Onu yazmaya ne sayfalar ne kelimeler yeterdi tanımaktan gurur duyduğum bir sevgi abidesiydi o…
Allah’ım rahmet eylesin…
Önceki akşam dostları ve sevenleri rahmetli Tülin Altuntaş ablamızın gıyabında yaş günü kutlaması sürprizi yaşanmış.
Bu sürpriz karşısında şaşıran arkadaşımız Gazeteci Feridun Altuntaş kutlama sonrası aşağıdaki sözlerle duygularını anlatmış bizde köşemize taşıyarak sevinç ve hüüzme ortak olalım dedik…
38 yıllık hayat arkadaşım, her şeyim 5 ay önce beklenmedik bir şekilde hayatının baharında kaybettiğim Tülin Altuntaş’ın doğum gününü Bolaman Park’ta gıyabında kutladık.

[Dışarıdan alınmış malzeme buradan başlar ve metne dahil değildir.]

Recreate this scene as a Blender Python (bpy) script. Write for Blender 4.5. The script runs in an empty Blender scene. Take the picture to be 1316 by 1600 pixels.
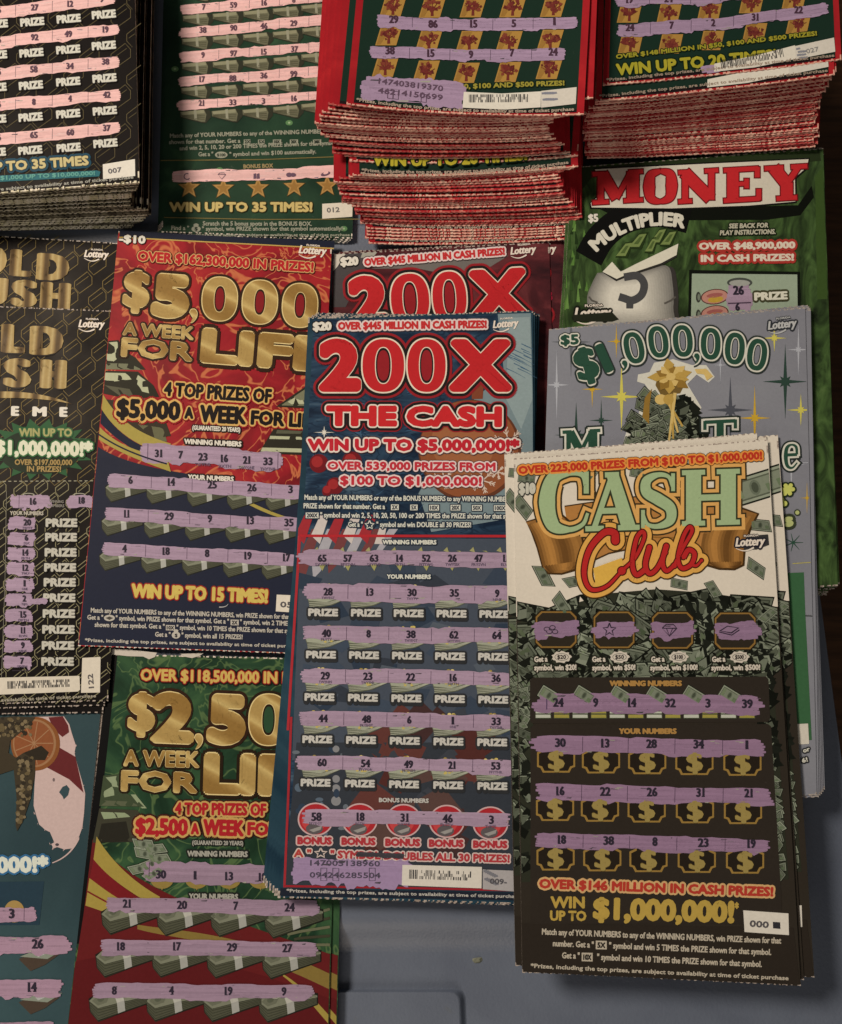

Mükemmel bir organizasyonla doğum gününü kutlamamıza vesile olan sevgili kardeşlerim Yeşim Torluoğlu, Faruk Gür ve Bolaman Park personeline gönülden teşekkür ediyorum. Sağ olsunlar, var olsunlar. Dostluk, arkadaşlık bambaşka bir şey. Tülin’cik ne kadar çok sevenin varmış. Günler geçtikçe daha iyi anlıyorum. Yeşim hanım ve Faruk bey, salonu öylesine güzel hazırlamışlar ki, sen aramızdaymışsın gibi yaş günün pastasını kestik. Seni andık. Tüm dostların seni dualarla andılar. Ruhun şad, mekanın cennet olsun güzellik. Elbet bir gün kavuşacağız.